The performance of individual devices for Bluetooth can vary widely.
A year ago I built a "gaming PC" which has a relatively big antenna that looks like the "ear" of a giant robot from a 1990 anime and I can walk all over my 2200 square foot house with my V-Moda headphones and never hear a dropout. I have a Dell Latitude laptop which was strong enough to connect to headphones through 10 (flimsy) interior walls at the office; it used to run Windows but it runs Linux now and still does a great job connecting to BT mice and headphones. On the other hand I also had an Alienware (also Dell) laptop which had dropouts if I turned my head sitting in front of the machine.
Other people think I'm crazy but I've never had iDevices of any kind be able to play music on BT speakers while streaming music over WiFi (even friends visiting can't make it work.) My current "on the go" device is an iPad which my major complaint is that I have 3 BT devices I want to use with: keyboard, mouse and headphones, but I can only get 2 of them to work reliably at the same time.
I think it comes down to this: a PC or phone could have very different electromagnetic performance based on the design and some are much better than others. You don't see it advertised or even tested in reviews so you can't just shop for a computer which has good BT performance. Similarly different devices are going to have different performance levels and it all can vary based on details... My V-Moda headphones really work great with my Yoshinon (e.g. the physical home of YOShInOn) but with some lesser headphones you might come to the conclusion that Yoshinon sucks.
Because the standard is so complex, all kinds of implementation details, even in software, could have a big impact. For instance, if you are using an audio codec with a lower bit rate you are making less demand on the radio and might have better reliability, but sound quality would be better with more bits. I love quality sound but if I had the option I might trade quality for reliability in range but... I don't get this option.
As far as frequency, Bluetooth uses the same 2.4GHz band that WiFi started out using. You'd better believe that Bluetooth is degraded if a lot of other devices (even other Bluetooth devices) are using that band. Sometimes I wonder if the whole "convertable" laptop thing was (a) an attempt to confuse flight attendants (do you have to put it away?) and (b) the shadow of the consumer electronics show where there are so many half-baked gadgets at such a density that you'd be insane to try to demo anything that uses BT... With the effect that devices aren't really designed with the BT lifestyle in mind because even if it worked at your home and office they couldn't demo it. (900 MHz has similar problems... The band is practically dead in 99.9% of America but go to Palo Alto and you find every Stanford grad has a bunch of half-baked gadgets that make my scanner scream and would convince any startup that the band is so crowded you can't use it.)

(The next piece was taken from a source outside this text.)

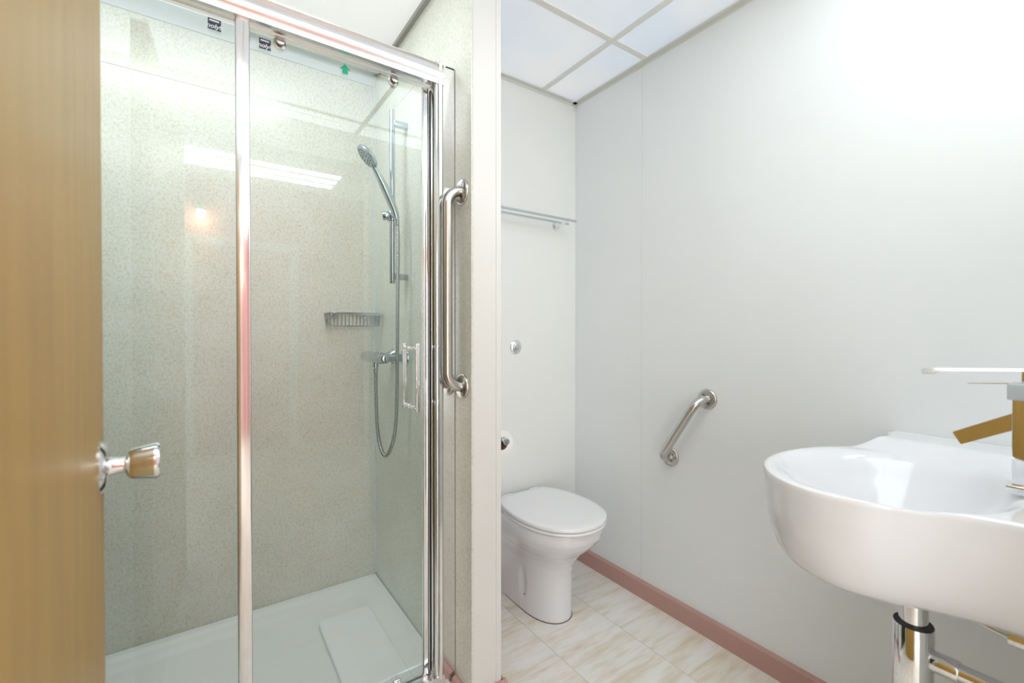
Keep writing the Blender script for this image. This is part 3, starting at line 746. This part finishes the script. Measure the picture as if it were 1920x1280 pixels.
# ---------------------------------------------------------------- basin tap
tap_x, tap_y = 1.257, 0.131
tp = thing('basin_tap', (tap_x, tap_y, ZR), 'square chrome lever tap on the near end of the wash basin', 'tap')
def cbox(bm_, x0, x1, y0, y1, z0, z1, bev=0.0012): b_box(bm_, x0, x1, y0, y1, z0, z1, bev)
bm = BM(); cbox(bm, tap_x-0.028, tap_x+0.028, tap_y-0.028, tap_y+0.029, ZR+0.0008, ZR+0.016); obj('base_plate', bm, M_chrome, tp)
bm = BM(); cbox(bm, tap_x-0.022, tap_x+0.022, tap_y-0.022, tap_y+0.022, ZR+0.016, 1.024); obj('tap_body', bm, M_chrome, tp)
bm = BM(); sy = tap_y+0.021
side = [(sy, .999), (sy, .967), (0.2211, .927), (0.2336, .9495)]
b_prism(bm, side, 0, 1.237, 1.275); bmesh.ops.bevel(bm, geom=list(bm.edges), offset=0.001, segments=2, affect='EDGES'); obj('spout', bm, M_chrome, tp)
bm = BM(); cbox(bm, tap_x-0.027, tap_x+0.027, tap_y-0.027, tap_y+0.028, 1.024, 1.054, 0.002); obj('cartridge_block', bm, plain('grey_satin_metal', (0.50, 0.54, 0.565), 0.35, 0.0), tp, label='grey block above the tap body')
bm = BM()
side = [(tap_y-0.027, 1.0835), (tap_y-0.027, 1.078), (0.262, 1.0705), (0.260, 1.0645), (0.282, 1.0625), (0.284, 1.0745)]
b_loft(bm, [[Vector((x_ + (0.0045 if k_ in (0, 5) else 0)*e_, a, b)) for k_, (a, b) in enumerate(side)] for x_, e_ in ((1.243, 1), (1.268, -1))]); bmesh.ops.bevel(bm, geom=list(bm.edges), offset=0.0008, segments=2, affect='EDGES')
cbox(bm, 1.246, 1.266, tap_y-0.02, tap_y+0.012, 1.054, 1.079)
b_prism(bm, [(tap_y+0.02, 1.0545), (tap_y+0.02, 1.0528), (0.2135, 1.0482), (0.2135, 1.0492)], 0, 1.245, 1.262)
obj('lever', bm, M_chrome, tp)

# ---------------------------------------------------------------- pipework under the basin
wt = thing('bottle_trap', (1.25, 0.30, 0.40), 'chrome waste trap and pipe below the wash basin', 'waste trap')
cx, cy = 1.243, 0.292
bm = BM(); b_cyl(bm, (cx, cy, 0.50), (cx, cy, 0.655), 0.0245, 32); obj('tail_pipe', bm, M_chrome, wt)
bm = BM(); b_cyl(bm, (cx, cy, 0.33), (cx, cy, 0.532), 0.0345, 40, bev=0.003); obj('trap_cup', bm, M_chrome, wt)
bm = BM(); b_tube(bm, [Vector((cx, cy, 0.532)), Vector((cx, cy, 0.5345))], [0.0335, 0.0325], 40); obj('rubber_ring', bm, M_dark, wt, label='black rubber sealing ring')
bm = BM(); b_tube(bm, [Vector((cx, cy, 0.622)), Vector((cx, cy, 0.632))], 0.031, 6); obj('backnut', bm, M_chrome, wt)
bm = BM(); pz = 0.470
b_tube(bm, [Vector((cx, cy-0.030, pz)), Vector((cx, -0.098, pz))], 0.017, 28); b_cyl(bm, (cx, cy-0.030, pz), (cx, cy-0.072, pz), 0.021, 28, bev=0.002); obj('outlet_pipe', bm, M_chrome, wt)
sv = thing('isolation_valve', (1.16, 0.10, 0.60), 'small chrome isolation valve on the supply pipe under the wash basin', 'valve')
bm = BM(); b_cyl(bm, (1.16, 0.145, 0.617), (1.16, 0.075, 0.617), 0.0125, 8, bev=0.001); b_cyl(bm, (1.16, 0.078, 0.617), (1.16, 0.03, 0.617), 0.0155, 6); obj('valve_body', bm, M_chrome, sv)
bm = BM(); b_cyl(bm, (1.16, 0.112, 0.607), (1.16, 0.112, 0.594), 0.009, 20, bev=0.002); obj('valve_screw', bm, M_dark, sv, label='black valve screw cap')
bm = BM(); b_tube(bm, cr([(cx-0.005, cy-0.02, 0.636), (1.195, 0.23, 0.632), (1.17, 0.19, 0.622), (1.16, 0.14, 0.617)], 8), 0.0065, 14)
o = obj('supply_pipe', bm, M_chrome2, loc=(1.2, 0.2, 0.62)); tag(o, 'thin curved supply pipe running under the basin to the valve', 'pipe')
bm = BM(); b_tube(bm, cr([(1.16, 0.035, 0.617), (1.155, -0.03, 0.605), (1.15, -0.085, 0.55), (1.15, -0.112, 0.40)], 8), 0.0075, 14); b_tube(bm, [Vector((1.15, -0.105, 0.43)), Vector((1.15, -0.109, 0.37))], 0.01, 12)
o = obj('supply_pipe', bm, M_chrome2, loc=(1.2, -0.05, 0.5)); tag(o, 'thin supply pipe leading from the valve into the doorway wall', 'pipe')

I'd also say the industry just isn't thinking about it in the right way. I wish there was an "infrastructure mode" for BT where my headphones could roam throughout the house and the data goes over the Ethernet and comes out through one of my WiFi hubs. It's the kind of thing I could probably get sorta-kinda working in a month or two with one set of headphones but to make it completely reliable with all the different devices out there and under all circumstances looks hard enough I can see why it hasn't happened.